The nice thing about Catriona’s walnuts is how easy they are to crack open. Christmas childhood walnut memories for me are of battles against wee brown rocks, broken nutcrackers, bruised fingers and mashed nuts I could never pick out of the remains of the shell.
Maybe in Scotland the shells don’t get quite so granitic. Anyway, Catriona’s walnuts break neatly and easily along the centre line and come out whole. Little wrinkled ovals of russety-brown, rustling with the papery bit that divides the cotyledons. Not the biggest walnuts in the world, but they taste fantastic. Any thoughts of making another nut roast (like the Christmas one I made to offset the goose) dissipate because they just go straight in the mouth like sweeties.
The variety is ‘Buccaneer’, and it’s about 10 years old, certainly not much more. It started bearing nuts the year after planting. Contrary to everything I believed about planting walnuts for your grandchildren! We once saw a massive walnut tree in a square in one of the east Sutherland towns – maybe Dornoch – and assumed it was very old. Since then we’ve found quite a few around the country (Scotland, that is) – all thriving, but I doubt many are as prolific as Catriona’s ‘Buccaneer’. There’s another variety called ‘Broadview’ which is said to best for the UK. I wonder?

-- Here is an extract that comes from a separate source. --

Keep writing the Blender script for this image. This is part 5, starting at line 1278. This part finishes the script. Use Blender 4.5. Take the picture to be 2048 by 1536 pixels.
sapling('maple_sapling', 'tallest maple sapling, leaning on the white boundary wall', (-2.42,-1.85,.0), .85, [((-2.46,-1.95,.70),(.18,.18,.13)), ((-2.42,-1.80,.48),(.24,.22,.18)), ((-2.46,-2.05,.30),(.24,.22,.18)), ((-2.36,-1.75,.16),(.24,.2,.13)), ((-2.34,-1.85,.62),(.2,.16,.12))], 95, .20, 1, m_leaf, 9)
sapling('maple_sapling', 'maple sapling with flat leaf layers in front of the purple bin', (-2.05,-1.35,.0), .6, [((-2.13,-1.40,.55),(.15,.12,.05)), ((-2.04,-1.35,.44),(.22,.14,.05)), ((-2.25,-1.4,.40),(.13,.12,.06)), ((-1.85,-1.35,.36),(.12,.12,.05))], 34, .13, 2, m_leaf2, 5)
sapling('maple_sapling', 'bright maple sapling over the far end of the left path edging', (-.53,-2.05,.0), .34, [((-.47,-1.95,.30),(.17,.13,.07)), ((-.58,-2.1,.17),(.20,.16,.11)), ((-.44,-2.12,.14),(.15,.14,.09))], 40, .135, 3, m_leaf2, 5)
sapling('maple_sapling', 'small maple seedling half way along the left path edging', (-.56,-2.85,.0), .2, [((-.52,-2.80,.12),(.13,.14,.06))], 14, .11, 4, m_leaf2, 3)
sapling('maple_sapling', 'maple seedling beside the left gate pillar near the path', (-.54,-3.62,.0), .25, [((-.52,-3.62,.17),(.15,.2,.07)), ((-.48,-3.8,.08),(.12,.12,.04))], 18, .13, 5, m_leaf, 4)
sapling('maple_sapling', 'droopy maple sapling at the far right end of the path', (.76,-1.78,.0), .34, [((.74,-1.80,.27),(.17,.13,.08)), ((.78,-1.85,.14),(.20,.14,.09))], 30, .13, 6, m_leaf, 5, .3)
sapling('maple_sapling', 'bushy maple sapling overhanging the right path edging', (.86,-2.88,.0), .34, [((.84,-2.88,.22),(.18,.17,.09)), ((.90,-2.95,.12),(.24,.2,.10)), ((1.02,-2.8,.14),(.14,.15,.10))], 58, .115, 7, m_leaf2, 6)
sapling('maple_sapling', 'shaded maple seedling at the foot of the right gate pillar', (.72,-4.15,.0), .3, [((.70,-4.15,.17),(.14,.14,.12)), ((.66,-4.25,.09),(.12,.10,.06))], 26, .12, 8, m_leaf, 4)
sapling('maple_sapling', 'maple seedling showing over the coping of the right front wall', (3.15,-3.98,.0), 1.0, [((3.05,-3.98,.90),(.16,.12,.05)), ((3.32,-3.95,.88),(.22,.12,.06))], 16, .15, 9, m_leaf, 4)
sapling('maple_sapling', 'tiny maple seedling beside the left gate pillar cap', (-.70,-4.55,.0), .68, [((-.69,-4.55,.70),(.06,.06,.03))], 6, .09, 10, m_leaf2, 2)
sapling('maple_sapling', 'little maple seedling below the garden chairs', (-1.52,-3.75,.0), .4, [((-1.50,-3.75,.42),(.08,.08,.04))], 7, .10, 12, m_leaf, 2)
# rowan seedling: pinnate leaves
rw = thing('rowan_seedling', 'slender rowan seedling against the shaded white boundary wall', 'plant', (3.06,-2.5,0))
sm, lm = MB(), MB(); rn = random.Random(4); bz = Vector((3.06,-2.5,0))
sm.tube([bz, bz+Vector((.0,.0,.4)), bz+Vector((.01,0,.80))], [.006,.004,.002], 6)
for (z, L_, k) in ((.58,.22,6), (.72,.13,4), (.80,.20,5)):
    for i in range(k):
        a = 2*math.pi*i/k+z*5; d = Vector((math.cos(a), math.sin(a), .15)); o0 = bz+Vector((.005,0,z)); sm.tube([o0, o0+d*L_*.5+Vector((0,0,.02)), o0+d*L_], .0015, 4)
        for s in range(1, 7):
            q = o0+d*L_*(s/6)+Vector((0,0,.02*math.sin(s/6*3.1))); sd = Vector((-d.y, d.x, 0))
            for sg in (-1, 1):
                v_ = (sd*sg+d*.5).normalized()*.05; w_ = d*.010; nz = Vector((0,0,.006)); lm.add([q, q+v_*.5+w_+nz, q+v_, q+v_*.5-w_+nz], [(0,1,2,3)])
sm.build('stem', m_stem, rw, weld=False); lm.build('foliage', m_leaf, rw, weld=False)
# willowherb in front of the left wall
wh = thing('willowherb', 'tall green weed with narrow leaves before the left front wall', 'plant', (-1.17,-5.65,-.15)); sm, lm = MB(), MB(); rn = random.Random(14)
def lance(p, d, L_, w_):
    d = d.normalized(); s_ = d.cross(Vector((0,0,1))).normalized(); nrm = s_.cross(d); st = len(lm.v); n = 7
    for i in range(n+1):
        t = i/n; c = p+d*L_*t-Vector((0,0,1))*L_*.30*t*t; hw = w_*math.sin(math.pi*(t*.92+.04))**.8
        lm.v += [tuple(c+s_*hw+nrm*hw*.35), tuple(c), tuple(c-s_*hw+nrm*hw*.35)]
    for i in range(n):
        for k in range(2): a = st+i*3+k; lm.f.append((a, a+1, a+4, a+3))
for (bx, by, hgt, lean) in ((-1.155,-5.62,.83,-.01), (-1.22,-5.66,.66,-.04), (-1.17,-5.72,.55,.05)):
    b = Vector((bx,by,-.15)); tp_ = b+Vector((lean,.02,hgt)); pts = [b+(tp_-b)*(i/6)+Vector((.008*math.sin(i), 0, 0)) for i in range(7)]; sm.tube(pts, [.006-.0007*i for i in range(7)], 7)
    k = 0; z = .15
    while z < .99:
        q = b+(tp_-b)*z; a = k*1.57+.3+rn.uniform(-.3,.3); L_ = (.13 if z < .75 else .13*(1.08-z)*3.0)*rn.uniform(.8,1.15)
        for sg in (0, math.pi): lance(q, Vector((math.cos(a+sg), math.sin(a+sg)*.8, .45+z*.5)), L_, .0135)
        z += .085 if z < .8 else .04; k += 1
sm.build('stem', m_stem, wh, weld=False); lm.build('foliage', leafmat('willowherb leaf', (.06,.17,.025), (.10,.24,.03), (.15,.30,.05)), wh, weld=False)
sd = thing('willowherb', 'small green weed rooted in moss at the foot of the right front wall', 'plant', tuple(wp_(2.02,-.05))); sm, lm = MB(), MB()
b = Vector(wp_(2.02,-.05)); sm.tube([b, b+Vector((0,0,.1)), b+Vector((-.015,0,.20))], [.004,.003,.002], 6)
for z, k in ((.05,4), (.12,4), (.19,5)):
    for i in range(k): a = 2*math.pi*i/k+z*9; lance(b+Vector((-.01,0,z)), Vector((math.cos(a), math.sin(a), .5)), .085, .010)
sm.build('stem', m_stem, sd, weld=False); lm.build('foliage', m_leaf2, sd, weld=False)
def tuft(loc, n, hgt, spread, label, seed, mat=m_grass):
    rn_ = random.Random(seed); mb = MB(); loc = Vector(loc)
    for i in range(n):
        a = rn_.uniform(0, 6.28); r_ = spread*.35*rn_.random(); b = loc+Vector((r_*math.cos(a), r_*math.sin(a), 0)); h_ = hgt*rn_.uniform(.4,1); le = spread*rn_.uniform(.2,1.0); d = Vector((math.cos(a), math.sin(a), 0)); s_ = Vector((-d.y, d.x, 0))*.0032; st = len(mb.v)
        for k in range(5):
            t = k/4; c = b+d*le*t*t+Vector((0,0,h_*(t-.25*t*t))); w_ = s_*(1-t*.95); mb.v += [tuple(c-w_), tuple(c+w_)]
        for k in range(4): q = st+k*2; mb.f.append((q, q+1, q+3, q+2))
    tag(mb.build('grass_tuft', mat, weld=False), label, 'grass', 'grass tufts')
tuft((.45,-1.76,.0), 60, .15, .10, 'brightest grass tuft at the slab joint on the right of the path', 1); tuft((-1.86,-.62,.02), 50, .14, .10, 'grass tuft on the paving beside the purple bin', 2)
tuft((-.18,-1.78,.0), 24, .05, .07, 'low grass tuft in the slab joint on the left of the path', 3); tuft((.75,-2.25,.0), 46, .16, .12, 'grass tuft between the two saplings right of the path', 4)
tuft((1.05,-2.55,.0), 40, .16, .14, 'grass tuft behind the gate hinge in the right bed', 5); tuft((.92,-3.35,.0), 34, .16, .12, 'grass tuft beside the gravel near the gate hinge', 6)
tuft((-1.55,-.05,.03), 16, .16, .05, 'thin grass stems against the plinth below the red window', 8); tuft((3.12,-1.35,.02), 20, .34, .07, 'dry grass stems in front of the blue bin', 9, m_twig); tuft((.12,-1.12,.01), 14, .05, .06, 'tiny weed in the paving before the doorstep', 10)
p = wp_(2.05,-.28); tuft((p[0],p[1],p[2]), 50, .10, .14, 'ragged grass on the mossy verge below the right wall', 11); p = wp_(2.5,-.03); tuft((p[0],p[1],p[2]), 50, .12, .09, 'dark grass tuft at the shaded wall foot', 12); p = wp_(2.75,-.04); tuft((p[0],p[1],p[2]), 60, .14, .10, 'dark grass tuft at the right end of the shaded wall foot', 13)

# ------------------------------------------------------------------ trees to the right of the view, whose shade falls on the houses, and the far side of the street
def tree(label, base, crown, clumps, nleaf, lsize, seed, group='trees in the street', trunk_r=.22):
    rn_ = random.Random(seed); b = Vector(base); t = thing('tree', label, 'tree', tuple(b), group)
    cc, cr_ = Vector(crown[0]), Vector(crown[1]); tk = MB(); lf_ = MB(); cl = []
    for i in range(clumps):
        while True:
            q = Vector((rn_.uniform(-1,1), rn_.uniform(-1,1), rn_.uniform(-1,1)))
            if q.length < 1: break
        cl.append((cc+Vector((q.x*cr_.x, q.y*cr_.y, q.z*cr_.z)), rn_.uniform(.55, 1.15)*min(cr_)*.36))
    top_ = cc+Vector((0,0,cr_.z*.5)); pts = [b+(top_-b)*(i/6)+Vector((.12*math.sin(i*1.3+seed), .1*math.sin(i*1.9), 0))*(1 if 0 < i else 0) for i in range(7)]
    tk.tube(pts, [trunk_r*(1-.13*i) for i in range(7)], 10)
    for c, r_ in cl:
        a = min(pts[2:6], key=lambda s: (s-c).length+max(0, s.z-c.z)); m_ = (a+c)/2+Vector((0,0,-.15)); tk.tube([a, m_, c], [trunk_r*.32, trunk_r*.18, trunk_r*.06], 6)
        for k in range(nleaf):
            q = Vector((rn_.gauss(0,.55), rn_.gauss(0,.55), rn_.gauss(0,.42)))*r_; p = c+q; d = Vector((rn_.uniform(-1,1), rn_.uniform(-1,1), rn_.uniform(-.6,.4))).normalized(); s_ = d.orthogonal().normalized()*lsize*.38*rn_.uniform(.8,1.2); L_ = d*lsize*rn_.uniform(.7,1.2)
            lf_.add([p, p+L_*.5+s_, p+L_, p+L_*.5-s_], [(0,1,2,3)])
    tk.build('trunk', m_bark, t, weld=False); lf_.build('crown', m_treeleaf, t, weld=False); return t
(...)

At a Hogmanay party, we tried Ann’s pickled walnuts. Never realised it is the whole immature fruit (nut and its embryo shell and its thick green seed case) that gets pickled – or that several steepings in brine are needed before the actual pickling. Wow – amazing flavour and texture. Catriona’s walnut tree needs to be raided next year before the nuts start to ripen!
Andrew’s sowing some wild walnut seed, with a view to grafting with ‘Buccaneer’ scions….one day. How long for the straight Walnut tree-lets to germinate and grow? How long for my very own, pickled and unpickled, walnuts?